§ EXERCISE TASK
Output the lines below exactly, please, from the first line until the line with "return np.array([(px - HX) / FP * Y, Y, EYE", counting both.

§ DATA SEGMENT
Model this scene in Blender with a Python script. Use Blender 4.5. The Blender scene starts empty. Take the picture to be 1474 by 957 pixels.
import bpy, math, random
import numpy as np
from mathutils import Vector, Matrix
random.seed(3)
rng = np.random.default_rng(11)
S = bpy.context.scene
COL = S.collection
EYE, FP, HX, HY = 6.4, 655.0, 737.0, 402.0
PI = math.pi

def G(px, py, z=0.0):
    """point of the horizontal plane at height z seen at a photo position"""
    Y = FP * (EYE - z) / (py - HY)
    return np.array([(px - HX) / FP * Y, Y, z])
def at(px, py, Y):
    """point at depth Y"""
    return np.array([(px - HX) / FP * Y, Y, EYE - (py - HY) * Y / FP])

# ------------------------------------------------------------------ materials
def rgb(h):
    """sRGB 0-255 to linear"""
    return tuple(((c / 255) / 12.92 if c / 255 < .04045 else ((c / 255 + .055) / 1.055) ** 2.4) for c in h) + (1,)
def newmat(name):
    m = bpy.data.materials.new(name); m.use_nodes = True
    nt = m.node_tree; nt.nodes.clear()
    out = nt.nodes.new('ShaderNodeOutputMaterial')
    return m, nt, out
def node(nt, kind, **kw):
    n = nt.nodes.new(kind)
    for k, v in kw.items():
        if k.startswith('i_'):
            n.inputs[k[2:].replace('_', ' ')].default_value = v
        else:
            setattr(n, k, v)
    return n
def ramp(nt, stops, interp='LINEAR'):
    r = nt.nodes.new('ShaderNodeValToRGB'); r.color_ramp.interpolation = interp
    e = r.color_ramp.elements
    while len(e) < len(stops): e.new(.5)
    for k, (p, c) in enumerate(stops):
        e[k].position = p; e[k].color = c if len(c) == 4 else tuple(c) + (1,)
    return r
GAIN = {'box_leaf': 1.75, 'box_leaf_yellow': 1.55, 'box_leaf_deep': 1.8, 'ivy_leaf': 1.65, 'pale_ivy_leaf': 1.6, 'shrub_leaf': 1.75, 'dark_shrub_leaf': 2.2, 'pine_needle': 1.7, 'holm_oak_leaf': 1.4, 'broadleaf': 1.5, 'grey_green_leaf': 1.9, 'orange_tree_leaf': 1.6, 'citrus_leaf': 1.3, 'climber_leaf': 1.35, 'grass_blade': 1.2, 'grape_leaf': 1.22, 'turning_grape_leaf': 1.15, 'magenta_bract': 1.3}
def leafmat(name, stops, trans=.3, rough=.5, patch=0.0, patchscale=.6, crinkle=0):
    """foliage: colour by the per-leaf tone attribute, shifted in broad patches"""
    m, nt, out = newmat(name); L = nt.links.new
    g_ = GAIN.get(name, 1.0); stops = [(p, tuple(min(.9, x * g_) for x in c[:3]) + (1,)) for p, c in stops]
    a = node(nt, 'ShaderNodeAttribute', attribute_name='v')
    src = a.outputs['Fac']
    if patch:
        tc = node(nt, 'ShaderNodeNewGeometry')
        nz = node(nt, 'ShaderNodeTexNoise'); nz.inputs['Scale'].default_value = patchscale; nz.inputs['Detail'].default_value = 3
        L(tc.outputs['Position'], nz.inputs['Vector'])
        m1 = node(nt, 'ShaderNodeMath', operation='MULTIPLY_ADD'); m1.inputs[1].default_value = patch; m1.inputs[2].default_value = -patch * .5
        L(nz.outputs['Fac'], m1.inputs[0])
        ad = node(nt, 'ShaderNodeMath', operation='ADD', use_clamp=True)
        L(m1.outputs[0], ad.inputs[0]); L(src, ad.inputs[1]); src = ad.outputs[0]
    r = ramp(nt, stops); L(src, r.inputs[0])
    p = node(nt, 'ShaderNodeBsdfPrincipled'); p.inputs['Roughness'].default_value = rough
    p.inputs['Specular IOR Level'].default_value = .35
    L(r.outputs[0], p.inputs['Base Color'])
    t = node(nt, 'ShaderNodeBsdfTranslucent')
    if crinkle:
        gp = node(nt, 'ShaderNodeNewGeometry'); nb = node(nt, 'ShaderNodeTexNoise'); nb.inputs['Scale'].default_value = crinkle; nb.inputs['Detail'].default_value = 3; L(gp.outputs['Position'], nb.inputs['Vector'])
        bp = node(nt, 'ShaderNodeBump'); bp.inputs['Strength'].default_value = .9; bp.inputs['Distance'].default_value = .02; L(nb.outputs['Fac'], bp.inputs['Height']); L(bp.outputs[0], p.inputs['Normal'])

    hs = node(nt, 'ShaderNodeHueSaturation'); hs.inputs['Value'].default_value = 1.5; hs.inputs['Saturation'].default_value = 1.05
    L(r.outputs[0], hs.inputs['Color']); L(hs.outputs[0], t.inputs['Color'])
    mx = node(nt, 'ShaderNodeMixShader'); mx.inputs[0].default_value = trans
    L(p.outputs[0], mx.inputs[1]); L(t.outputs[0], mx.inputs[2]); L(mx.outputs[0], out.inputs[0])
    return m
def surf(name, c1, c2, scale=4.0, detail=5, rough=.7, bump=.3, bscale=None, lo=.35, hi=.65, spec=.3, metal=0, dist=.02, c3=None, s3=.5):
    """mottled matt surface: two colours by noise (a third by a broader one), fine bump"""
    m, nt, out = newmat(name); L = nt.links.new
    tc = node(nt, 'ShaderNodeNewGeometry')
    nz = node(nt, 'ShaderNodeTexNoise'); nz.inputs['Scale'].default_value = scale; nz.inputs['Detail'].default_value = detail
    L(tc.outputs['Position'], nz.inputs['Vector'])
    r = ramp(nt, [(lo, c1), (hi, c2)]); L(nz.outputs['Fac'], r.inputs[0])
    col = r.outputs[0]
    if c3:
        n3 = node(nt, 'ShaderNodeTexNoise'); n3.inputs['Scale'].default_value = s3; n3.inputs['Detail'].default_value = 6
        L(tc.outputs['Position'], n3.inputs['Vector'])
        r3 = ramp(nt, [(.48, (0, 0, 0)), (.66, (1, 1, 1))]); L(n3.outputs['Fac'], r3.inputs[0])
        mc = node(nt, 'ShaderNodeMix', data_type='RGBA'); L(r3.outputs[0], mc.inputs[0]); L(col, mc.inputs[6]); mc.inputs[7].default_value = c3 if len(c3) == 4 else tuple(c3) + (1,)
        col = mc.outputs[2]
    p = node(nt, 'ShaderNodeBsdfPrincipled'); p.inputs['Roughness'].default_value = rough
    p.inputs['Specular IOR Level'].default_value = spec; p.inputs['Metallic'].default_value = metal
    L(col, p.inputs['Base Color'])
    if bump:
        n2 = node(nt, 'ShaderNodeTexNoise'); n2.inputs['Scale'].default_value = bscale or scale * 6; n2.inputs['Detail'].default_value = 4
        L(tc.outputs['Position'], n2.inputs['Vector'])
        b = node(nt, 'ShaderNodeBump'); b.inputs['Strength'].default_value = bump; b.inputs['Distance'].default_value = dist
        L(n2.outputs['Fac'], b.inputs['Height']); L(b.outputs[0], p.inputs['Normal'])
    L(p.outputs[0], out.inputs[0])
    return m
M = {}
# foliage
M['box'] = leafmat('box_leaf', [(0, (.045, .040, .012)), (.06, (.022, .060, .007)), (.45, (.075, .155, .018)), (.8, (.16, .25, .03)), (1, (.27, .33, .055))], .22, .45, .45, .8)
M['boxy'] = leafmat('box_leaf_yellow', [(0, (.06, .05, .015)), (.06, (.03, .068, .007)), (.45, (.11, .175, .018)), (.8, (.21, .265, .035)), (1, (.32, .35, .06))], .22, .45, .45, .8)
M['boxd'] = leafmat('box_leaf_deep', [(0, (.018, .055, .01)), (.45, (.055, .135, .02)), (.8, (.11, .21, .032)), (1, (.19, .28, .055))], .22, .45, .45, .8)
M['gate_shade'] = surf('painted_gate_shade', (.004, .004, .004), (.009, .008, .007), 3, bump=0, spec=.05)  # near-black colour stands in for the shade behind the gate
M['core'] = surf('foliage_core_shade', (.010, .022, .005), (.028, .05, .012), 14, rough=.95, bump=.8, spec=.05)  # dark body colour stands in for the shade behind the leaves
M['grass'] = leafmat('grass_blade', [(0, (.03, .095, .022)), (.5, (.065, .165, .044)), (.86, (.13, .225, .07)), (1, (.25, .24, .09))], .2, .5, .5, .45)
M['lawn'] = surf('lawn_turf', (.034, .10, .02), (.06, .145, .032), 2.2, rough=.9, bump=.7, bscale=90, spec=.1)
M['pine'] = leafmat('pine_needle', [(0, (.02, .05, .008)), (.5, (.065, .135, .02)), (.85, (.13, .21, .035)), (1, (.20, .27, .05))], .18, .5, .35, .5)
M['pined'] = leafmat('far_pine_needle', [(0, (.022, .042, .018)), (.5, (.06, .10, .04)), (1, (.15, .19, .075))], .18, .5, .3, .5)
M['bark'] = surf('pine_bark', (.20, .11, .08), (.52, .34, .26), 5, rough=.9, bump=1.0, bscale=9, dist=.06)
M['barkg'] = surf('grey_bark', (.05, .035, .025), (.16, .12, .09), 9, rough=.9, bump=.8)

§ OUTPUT
Model this scene in Blender with a Python script. Use Blender 4.5. The Blender scene starts empty. Take the picture to be 1474 by 957 pixels.
import bpy, math, random
import numpy as np
from mathutils import Vector, Matrix
random.seed(3)
rng = np.random.default_rng(11)
S = bpy.context.scene
COL = S.collection
EYE, FP, HX, HY = 6.4, 655.0, 737.0, 402.0
PI = math.pi

def G(px, py, z=0.0):
    """point of the horizontal plane at height z seen at a photo position"""
    Y = FP * (EYE - z) / (py - HY)
    return np.array([(px - HX) / FP * Y, Y, z])
def at(px, py, Y):
    """point at depth Y"""
    return np.array([(px - HX) / FP * Y, Y, EYE - (py - HY) * Y / FP])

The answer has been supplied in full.